On September 5, 1174, sparks from a fire in the city blew on to the cathedral roof and the wooden structure caught fire. But even though the choir burned and no longer sheltered the sacred landscape within its walls, the spiritual landscape remained intact. Gervase made this clear when he described the problems faced by the monks who moved the bodies of Saint Alphege and Saint Dunstan out of their exposed tombs in the ashes of the burned choir and into the shelter of the altar of the Holy Cross in the unburned nave. The saints did not want to leave their accustomed home, he wrote, and were moved "with greatest difficulty and labor, as if the saints resisted the move."24
If Saint Alphege and Saint Dunstan resisted moving from their accustomed places, the monks did not even try to move Saint Thomas from his tomb in the crypt. When the new building had reached Trinity Chapel and the area had to be cleared so that the choir could proceed, all of the other archbishop-saints were removed to new homes, but a temporary wooden chapel was built around Becket's tomb to protect it until the new chapel would be ready. Then Saint Thomas would only have to be moved upstairs into his new shrine, which, being in the same vertically-aligned sacred space, was not really a change at all.

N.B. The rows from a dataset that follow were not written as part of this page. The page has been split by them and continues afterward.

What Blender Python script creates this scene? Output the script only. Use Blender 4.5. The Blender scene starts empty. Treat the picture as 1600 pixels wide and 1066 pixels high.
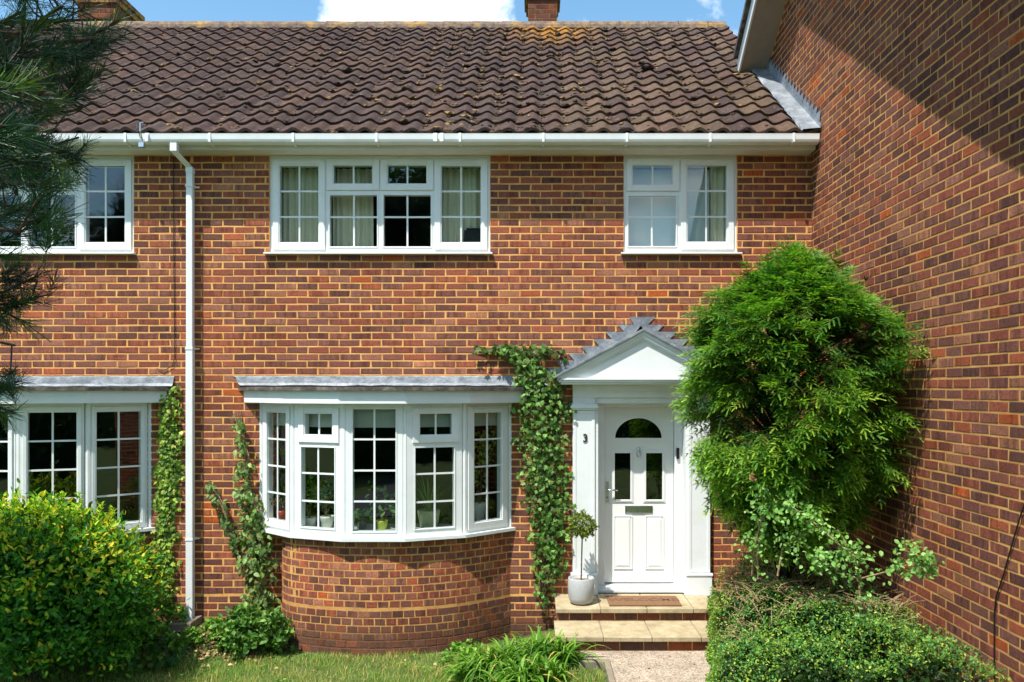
import bpy, bmesh, math, random
import numpy as np
from mathutils import Vector, Matrix
R = math.radians
rng = np.random.default_rng(7)
random.seed(7)
scn = bpy.context.scene
COL = scn.collection

# ------------------------------------------------------------------ measuring helpers
F, VX, VY, D0, CZ = 1296.0, 835.0, 608.0, 8.8, 2.62      # lens (px), principal point, camera distance and height
def X(px, d=D0): return (px - VX) * d / F
def Z(py, d=D0): return CZ + (VY - py) * d / F
def W(px, py, d=D0): return Vector((X(px, d), d - D0, Z(py, d)))

def lin(h):
    h = h.lstrip('#'); c = [int(h[i:i+2], 16) / 255 for i in (0, 2, 4)]
    return tuple((v / 12.92 if v <= .04045 else ((v + .055) / 1.055) ** 2.4) for v in c) + (1.0,)

# ------------------------------------------------------------------ objects
def tag(o, label=None, cat=None, group=None, kind=None):
    if label: o['label'] = label
    if cat: o['category'] = cat
    if group: o['group'] = group
    if kind: o['kind'] = kind
    return o
def empty(name, loc, label, cat, group=None):
    o = bpy.data.objects.new(name, None); COL.objects.link(o); o.location = loc
    o.empty_display_size = .1
    tag(o, label, cat, group)
    bpy.context.view_layer.update()
    return o
def root_of(o):
    while o.parent: o = o.parent
    return o
def link(name, me, mats, parent=None):
    o = bpy.data.objects.new(name, me); COL.objects.link(o)
    if not isinstance(mats, (list, tuple)): mats = [mats]
    for m in mats: me.materials.append(m)
    if parent is not None:
        r = root_of(parent)
        o.parent = parent
        if r.type == 'EMPTY':
            if parent is r: o.matrix_parent_inverse = Matrix.Translation(-Vector(r.location))
    return o

class MB:
    def __init__(s, xf=None): s.v = []; s.f = []; s.xf = xf
    def add(s, vs, fs):
        b = len(s.v)
        if s.xf: vs = [s.xf(*p) for p in vs]
        s.v += [tuple(p) for p in vs]; s.f += [tuple(i + b for i in f) for f in fs]
        return s
    def box(s, x0, x1, y0, y1, z0, z1):
        return s.add([(x0,y0,z0),(x1,y0,z0),(x1,y1,z0),(x0,y1,z0),(x0,y0,z1),(x1,y0,z1),(x1,y1,z1),(x0,y1,z1)],
              [(0,3,2,1),(4,5,6,7),(0,1,5,4),(1,2,6,5),(2,3,7,6),(3,0,4,7)])
    def prism(s, poly, a, b, axis='y'):       # poly of 2D points extruded along an axis
        n = len(poly)
        def P(p, t):
            return {'y': (p[0], t, p[1]), 'x': (t, p[0], p[1]), 'z': (p[0], p[1], t)}[axis]
        return s.add([P(p, a) for p in poly] + [P(p, b) for p in poly],
              [tuple(range(n)), tuple(range(2*n-1, n-1, -1))] + [(i, i+n, (i+1) % n + n, (i+1) % n) for i in range(n)])
    def frame(s, x0, x1, z0, z1, w, y0, y1, wb=None):   # rectangular frame, mitred visually by four butted bars
        wb = w if wb is None else wb
        s.box(x0, x0+w, y0, y1, z0, z1); s.box(x1-w, x1, y0, y1, z0, z1)
        s.box(x0+w, x1-w, y0, y1, z0, z0+wb); s.box(x0+w, x1-w, y0, y1, z1-w, z1)
        return s
    def tube(s, pts, rad, n=7, cap=True):
        pts = [Vector(p) for p in pts]
        if not hasattr(rad, '__len__'): rad = [rad] * len(pts)
        vs = []; up = Vector((0, 0, 1))
        t0 = (pts[1]-pts[0]).normalized()
        u = t0.cross(up)
        if u.length < 1e-3: u = Vector((1, 0, 0))
        u.normalize()
        for i, p in enumerate(pts):
            t = (pts[min(i+1, len(pts)-1)] - pts[max(i-1, 0)]).normalized()
            u = (u - t * u.dot(t)); u.normalize() if u.length > 1e-6 else None
            w = t.cross(u)
            for k in range(n):
                a = 2*math.pi*k/n
                vs.append(p + (u*math.cos(a) + w*math.sin(a)) * rad[i])
        fs = []
        for i in range(len(pts)-1):
            for k in range(n):
                a = i*n+k; b = i*n+(k+1) % n
                fs.append((a, b, b+n, a+n))
        if cap: fs += [tuple(range(n-1, -1, -1)), tuple(range((len(pts)-1)*n, len(pts)*n))]
        return s.add(vs, fs)
    def lathe(s, c, prof, n=28):
        vs = []; fs = []
        for (r, z) in prof:
            for k in range(n):
                a = 2*math.pi*k/n; vs.append((c[0]+r*math.cos(a), c[1]+r*math.sin(a), c[2]+z))
        for i in range(len(prof)-1):
            for k in range(n):
                a = i*n+k; b = i*n+(k+1) % n; fs.append((a, b, b+n, a+n))
        return s.add(vs, fs)
    def build(s, name, mat, parent=None, bevel=0, smooth=False, solid=False):
        me = bpy.data.meshes.new(name); me.from_pydata(s.v, [], s.f); me.validate()
        bm = bmesh.new(); bm.from_mesh(me); bmesh.ops.recalc_face_normals(bm, faces=bm.faces); bm.to_mesh(me); bm.free()
        if smooth: me.polygons.foreach_set('use_smooth', [True]*len(me.polygons))
        o = link(name, me, mat, parent)
        if bevel:
            m = o.modifiers.new('edge', 'BEVEL'); m.width = bevel; m.segments = 2; m.limit_method = 'ANGLE'; m.angle_limit = R(40)
        return o

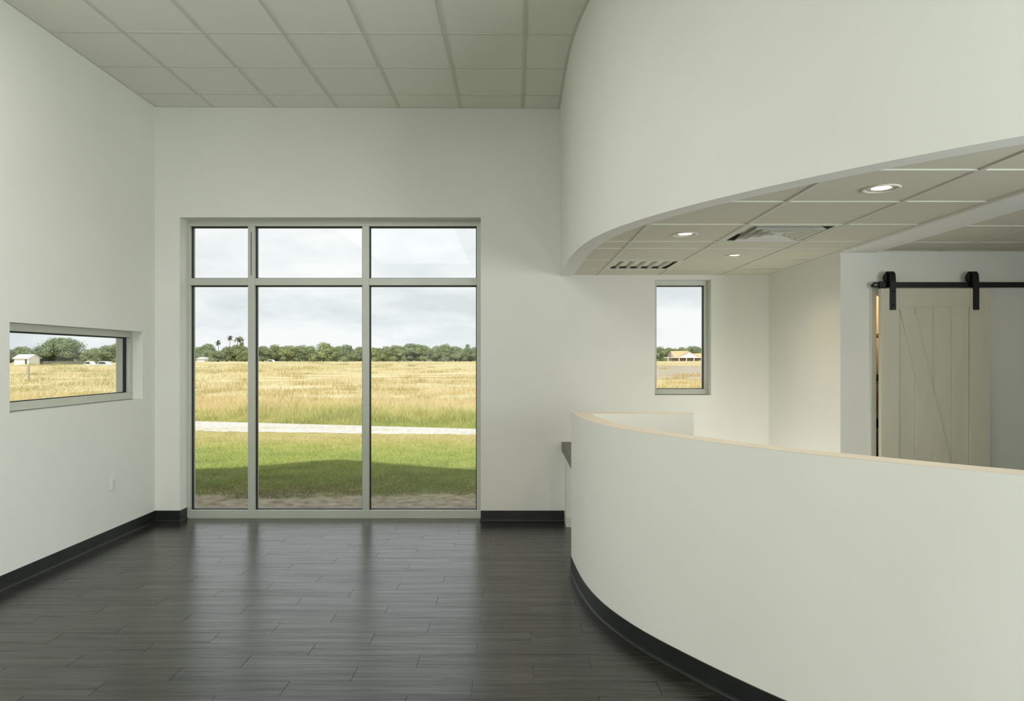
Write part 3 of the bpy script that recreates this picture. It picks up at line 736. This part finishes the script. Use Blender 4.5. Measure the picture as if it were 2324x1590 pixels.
# tall grass behind the path
n = 250000; r_ = RNG.uniform(-.75, .12, n); x_ = r_*20; yv_ = 0
ne, fa = path_edges(x_); yv_ = fa+.02+9.0*RNG.random(n)**1.3; x_ = r_*yv_; ne, fa = path_edges(x_)
keep = yv_ > fa+.02; x_, yv_ = x_[keep], yv_[keep]; fa = fa[keep]
clump = vnoise(x_, yv_, .9, 31)*.6+vnoise(x_, yv_, .33, 33)*.4; d = yv_-fa
hh = (.04+.30*RNG.random(len(x_))**1.3)*(.15+1.9*clump**1.5)*np.clip(.22+d*.75, .22, 1.0)*np.clip(1.6-d*.10, .5, 1.4)
blades('tall_grass', np.stack([x_, yv_, gzv(x_, yv_)], 1), hh, .0065, .55, M['tall'], 'tall green-gold grass bordering the far side of the gravel path')
# dry field out to the trees
n = 360000; yv_ = 1/RNG.uniform(1/200, 1/23.5, n); r_ = RNG.uniform(-.88, .36, n); x_ = r_*yv_
xr_, yr_ = x_*.8+yv_*.6+400, yv_*.8-x_*.6+400
cl = vnoise(xr_, yr_, 1.3, 41)*.35+vnoise(xr_*.83+yr_*.3, yr_, 4.1, 43)*.35+vnoise(xr_, yr_, 13.0, 44)*.3
gpatch = (x_ > 6) & (yv_ > 52) & (yv_ < 128)
keep = (RNG.random(n) < np.clip((cl-.28)*3.2, .12, 1)) & ~((x_ < -60) & (yv_ > 143)) & ((~gpatch) | (RNG.random(n) < .05)); x_, yv_, cl = x_[keep], yv_[keep], cl[keep]
hh = (.02+.14*RNG.random(len(x_))**1.5)*(.35+1.9*np.clip(cl-.4, 0, .5)/.5)*(1+yv_/260)
blades('field_grass', np.stack([x_, yv_, gzv(x_, yv_)], 1), hh, .0050+yv_*.00028, 1.0, M['field'], 'dry golden grass covering the wide field up to the trees')
# taller weed clumps dotted over the field
nc_ = 420; yc_ = 1/RNG.uniform(1/170, 1/26, nc_); xc_ = RNG.uniform(-.85, .30, nc_)*yc_
ok = ~((xc_ < -60) & (yc_ > 140)); xc_, yc_ = xc_[ok], yc_[ok]; per = 90
rad = (.15+.45*RNG.random(len(xc_)))*(1+yc_/90); x_ = (xc_[:, None]+RNG.normal(size=(len(xc_), per))*rad[:, None]).ravel(); yv_ = (yc_[:, None]+RNG.normal(size=(len(xc_), per))*rad[:, None]).ravel()
M['weed'] = grass_mat('weed_blades', [(0, (.30, .29, .12)), (.5, (.42, .36, .15)), (1, (.50, .36, .16))], 'X', -60, 20, .2, .9)
hh = np.repeat(.10+.22*RNG.random(len(xc_)), per)*(.4+.8*RNG.random(len(x_)))*(1+yv_/220)
blades('field_weeds', np.stack([x_, yv_, gzv(x_, yv_)], 1), hh, .006+yv_*.0003, .5, M['weed'], 'scattered olive and rust weed clumps dotted over the dry field', 'weeds')

# ------------------------------------------------------------------ trees
def leafmat(name, pal, sat=1):
    m = material(name, (.1, .12, .05), .8, .2); N, K, B = nodes(m)
    oi = N.new('ShaderNodeObjectInfo'); r = N.new('ShaderNodeValToRGB'); el = r.color_ramp.elements
    while len(el) < len(pal): el.new(.5)
    for i, (q, c) in enumerate(zip(el, pal)): q.position = i/(len(pal)-1); q.color = (*c, 1)
    K(oi.outputs['Random'], r.inputs['Fac'])
    t = N.new('ShaderNodeNewGeometry'); n_ = N.new('ShaderNodeTexNoise'); n_.inputs['Scale'].default_value = .55; n_.inputs['Detail'].default_value = 5; K(t.outputs['Position'], n_.inputs['Vector'])
    mrx = N.new('ShaderNodeMapRange'); mrx.inputs['From Min'].default_value = .3; mrx.inputs['From Max'].default_value = .7; mrx.inputs['To Min'].default_value = .75; mrx.inputs['To Max'].default_value = 1.3; K(n_.outputs['Fac'], mrx.inputs['Value'])
    hs = N.new('ShaderNodeHueSaturation'); K(r.outputs['Color'], hs.inputs['Color']); K(mrx.outputs[0], hs.inputs['Value']); K(hs.outputs[0], B.inputs['Base Color'])
    return m
M['leaf'] = leafmat('tree_foliage', [(.20, .235, .125), (.23, .27, .125), (.195, .24, .14), (.255, .295, .125), (.22, .24, .14)])  # slight distance haze painted into the leaf colours
M['palmleaf'] = material('palm_frond', (.10, .12, .075), .7, .2)
M['bark'] = noise_color(material('bark', (.2, .17, .14), .9, .1), (.15, .13, .11), (.27, .24, .20), 3)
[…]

By Easter of 1180, the new choir, higher, lighter, and vaulted,
was completed, and the new tombs ready for Saints Alphege and Dunstan, who were quietly
returned to their old locations
(fig. 1a) 
(fig. 2a: Canterbury Cathedral Choir, Trinity Chapel, and Corona Chapel as dedicated in
1220, showing the sacred spaces and their inhabitants. [After Britton]).
The high altar
was finished, and once again the seven
gold and silver chests full of relics sat on the beam above. On Holy Saturday, the convent
gathered to bring Christ back to the high altar from His temporary altar in the nave. On that night,
April 19, 1180, the monks began in the chapter house with the liturgy of the Holy Fire, the
Jerusalem liturgy which re-enacted the miraculous appearance of the Holy Fire in the lamps of
the
Holy Sepulchre during the Easter vigil.25
By re-enacting this Jerusalem liturgy, they brought the light of resurrection into their new choir.

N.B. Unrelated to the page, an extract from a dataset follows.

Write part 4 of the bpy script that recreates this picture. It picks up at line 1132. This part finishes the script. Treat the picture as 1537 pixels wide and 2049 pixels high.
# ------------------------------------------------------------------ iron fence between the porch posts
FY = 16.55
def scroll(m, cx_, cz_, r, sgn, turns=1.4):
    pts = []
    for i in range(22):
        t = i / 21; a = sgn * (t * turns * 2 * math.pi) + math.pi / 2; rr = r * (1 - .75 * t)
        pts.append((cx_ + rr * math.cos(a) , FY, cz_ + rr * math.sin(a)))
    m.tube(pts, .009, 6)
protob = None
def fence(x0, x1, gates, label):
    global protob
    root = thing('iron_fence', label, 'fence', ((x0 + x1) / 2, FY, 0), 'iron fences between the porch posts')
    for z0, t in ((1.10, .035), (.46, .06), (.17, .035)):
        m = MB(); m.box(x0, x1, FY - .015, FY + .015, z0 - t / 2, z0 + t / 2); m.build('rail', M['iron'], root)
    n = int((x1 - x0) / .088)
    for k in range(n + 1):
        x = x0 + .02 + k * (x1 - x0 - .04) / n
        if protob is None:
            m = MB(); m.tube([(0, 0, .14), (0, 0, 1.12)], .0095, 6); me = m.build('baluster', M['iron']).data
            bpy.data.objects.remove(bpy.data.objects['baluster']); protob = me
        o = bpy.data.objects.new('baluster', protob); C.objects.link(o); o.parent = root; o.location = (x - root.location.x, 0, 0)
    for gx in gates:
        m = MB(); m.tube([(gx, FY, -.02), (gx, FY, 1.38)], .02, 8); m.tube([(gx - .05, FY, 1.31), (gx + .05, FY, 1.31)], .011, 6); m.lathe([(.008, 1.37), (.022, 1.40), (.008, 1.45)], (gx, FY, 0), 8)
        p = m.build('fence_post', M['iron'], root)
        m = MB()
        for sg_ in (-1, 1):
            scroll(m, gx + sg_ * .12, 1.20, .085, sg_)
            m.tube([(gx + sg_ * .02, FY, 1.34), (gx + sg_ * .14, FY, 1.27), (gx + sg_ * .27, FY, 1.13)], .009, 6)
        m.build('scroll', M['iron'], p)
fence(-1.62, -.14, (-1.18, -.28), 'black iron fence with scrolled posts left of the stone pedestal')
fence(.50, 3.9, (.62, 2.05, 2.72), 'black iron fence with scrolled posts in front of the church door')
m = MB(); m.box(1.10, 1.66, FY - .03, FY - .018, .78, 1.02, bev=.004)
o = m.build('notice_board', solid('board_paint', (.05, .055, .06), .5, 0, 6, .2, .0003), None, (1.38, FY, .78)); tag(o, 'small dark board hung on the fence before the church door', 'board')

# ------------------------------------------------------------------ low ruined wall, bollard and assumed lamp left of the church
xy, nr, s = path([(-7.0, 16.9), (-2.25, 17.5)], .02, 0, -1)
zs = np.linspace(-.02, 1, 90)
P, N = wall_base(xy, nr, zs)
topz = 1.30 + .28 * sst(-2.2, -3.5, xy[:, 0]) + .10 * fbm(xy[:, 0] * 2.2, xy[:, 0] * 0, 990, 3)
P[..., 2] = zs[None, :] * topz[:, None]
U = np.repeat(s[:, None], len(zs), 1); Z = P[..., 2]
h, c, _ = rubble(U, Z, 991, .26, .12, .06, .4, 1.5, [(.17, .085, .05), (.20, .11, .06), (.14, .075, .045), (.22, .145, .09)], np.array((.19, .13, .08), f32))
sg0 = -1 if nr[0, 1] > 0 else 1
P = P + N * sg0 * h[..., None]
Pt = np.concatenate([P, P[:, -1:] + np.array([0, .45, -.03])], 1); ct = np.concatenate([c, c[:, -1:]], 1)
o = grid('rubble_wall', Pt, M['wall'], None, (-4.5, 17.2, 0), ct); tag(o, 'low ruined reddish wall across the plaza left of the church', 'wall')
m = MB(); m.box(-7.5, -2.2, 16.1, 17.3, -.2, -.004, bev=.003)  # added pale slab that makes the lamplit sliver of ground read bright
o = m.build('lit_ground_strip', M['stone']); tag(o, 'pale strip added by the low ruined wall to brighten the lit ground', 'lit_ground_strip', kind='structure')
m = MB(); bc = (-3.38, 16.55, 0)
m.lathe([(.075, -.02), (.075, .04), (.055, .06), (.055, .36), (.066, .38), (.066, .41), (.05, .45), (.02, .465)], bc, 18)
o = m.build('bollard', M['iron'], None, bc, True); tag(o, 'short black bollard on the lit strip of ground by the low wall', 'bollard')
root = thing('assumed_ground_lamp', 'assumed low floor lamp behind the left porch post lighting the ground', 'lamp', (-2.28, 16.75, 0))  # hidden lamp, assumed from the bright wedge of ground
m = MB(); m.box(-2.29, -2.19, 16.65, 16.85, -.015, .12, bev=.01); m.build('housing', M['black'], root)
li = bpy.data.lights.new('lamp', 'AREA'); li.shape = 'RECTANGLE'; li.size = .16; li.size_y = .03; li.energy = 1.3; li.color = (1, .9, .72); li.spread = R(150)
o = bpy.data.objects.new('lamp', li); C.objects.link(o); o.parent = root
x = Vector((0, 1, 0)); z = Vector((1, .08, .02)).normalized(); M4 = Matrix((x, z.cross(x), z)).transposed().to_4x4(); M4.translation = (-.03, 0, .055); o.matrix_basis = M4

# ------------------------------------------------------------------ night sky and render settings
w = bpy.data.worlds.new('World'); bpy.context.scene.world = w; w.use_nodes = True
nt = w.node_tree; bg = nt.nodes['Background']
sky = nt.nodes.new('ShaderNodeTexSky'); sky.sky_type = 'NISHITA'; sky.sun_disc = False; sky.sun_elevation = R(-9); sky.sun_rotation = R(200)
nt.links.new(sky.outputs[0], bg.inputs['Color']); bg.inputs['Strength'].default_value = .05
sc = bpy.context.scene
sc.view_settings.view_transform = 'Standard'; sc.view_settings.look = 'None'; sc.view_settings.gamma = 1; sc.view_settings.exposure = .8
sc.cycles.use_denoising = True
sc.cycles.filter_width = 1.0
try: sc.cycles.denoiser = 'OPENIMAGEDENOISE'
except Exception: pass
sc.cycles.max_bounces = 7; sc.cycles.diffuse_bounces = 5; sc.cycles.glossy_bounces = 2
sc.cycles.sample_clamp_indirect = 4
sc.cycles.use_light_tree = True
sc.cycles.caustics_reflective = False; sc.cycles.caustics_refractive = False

Singing the hymn Inventor Rutili, the monks carried the fire into the church. When the
procession came to the door which led from the transept where Becket had been martyred, the
archbishop took from them the pix with Eucharist, which had been hanging over the temporary
altar in the
Becket's new shrine was built around the sacred space that we have seen developing in the old Trinity Chapel. This space, already inhabited by the line of the archbishop-saints from Canterbury and anchored to Rome by Saint Augustine and to Jerusalem by John the Baptist, had now become even more dense with meaning through memories of events enacted in the chapel in the recent past. As Gervase tells us:
Becket had been buried in the chapel crypt immediately after his death, and, as we have seen, never left this space again. Here the space rose upward in demonstration of resurrection, from Becket's grave in the crypt, through his shrine, to the vaults above, hung with trophies from the Holy Land.
Two more sacred spaces developed after 1174 in response to
Becket's martyrdom. The north transept, where Becket was murdered

(fig. 2b: Canterbury Cathedral, ground plan and elevation, 1220.
[After Willis]),
acquired an altar
and a special keeper soon after Becket's death.28 In a sense, this area partook of the already established sacred space
of the old transept altars, but was now much enhanced by Becket's martyrdom and by the relics in
the new altar, which included the sword point and bits of Becket's head and blood, wood of the
True Cross, the sponge of the Crucifixion, a robe of the Virgin, and relics of eight other apostles
and martyrs.29
The earlier Trinity Chapel had been at the extreme east end of
Lanfranc's church, and now a new chapel, called the Corona Chapel, held an altar dedicated to
the
Trinity
(fig. 2a)
(fig. 2b).
But the most
important relic in the Corona Chapel was the Crown of Saint
Thomas, a mitred bust made of gold and silver, and set with precious stones, containing the
crown
of Becket's head, exposed so that pilgrims could touch and even kiss the martyr.30
In the choir the high altar itself had become a sacred city. The 1315 inventory lists fifty-six reliquaries, holding over four hundred
A medieval pilgrim would thus find within the spiritual landscape of Christ Church a number of places where there were clusters of saints. He could visit these vertically-aligned spaces, entering the same space on different levels to visit its various inhabitants. Around the perimeter of the church, in the transept altars and ambulatory chapels, he would find saints and martyrs. He could gaze at the great relics of the high altar.
But the great presence in Christ Church in the thirteenth century was Saint Thomas, who would be encountered in multiple locations within the bounds of the cathedral's spiritual landscape. A pilgrim would encounter the saint several times, touching and kissing the physical relics in the martyrdom transept, in the crypt at the old burial site, among the saints at the high altar, in the Corona Chapel, and finally, at the great golden shrine high up in Trinity Chapel, where he could complete his identification with Saint Thomas by drinking the blood of the martyr. It did not matter that the pieces of the martyr were scattered around the landscape, or even that there were too many heads of Saint Thomas--there were sometimes three--for in the spiritual landscape ordinary rules of space and matter disappeared. All of the heads were the same head, all of the Saint Thomases the same Saint Thomas.32
Within this spiritual landscape, even the identities of the holy persons could merge and flow together. Saint Thomas had been specifically identified with Christ by the monks tending the grave in the crypt of Trinity Chapel in the first days after the martyrdom.33 Relics of the Passion of Christ are linked with those of Saint Thomas at the site of the martyrdom and at the high altar, and the trophies of Jerusalem flew high in the vaults above Becket's shrine. Saint Thomas himself was thus both Thomas and Christ, and the end of the pilgrim's path through Christ Church's spiritual landscape was a physical, symbolic and psychological encounter with Christ and Saint Thomas, a journey from death to resurrection.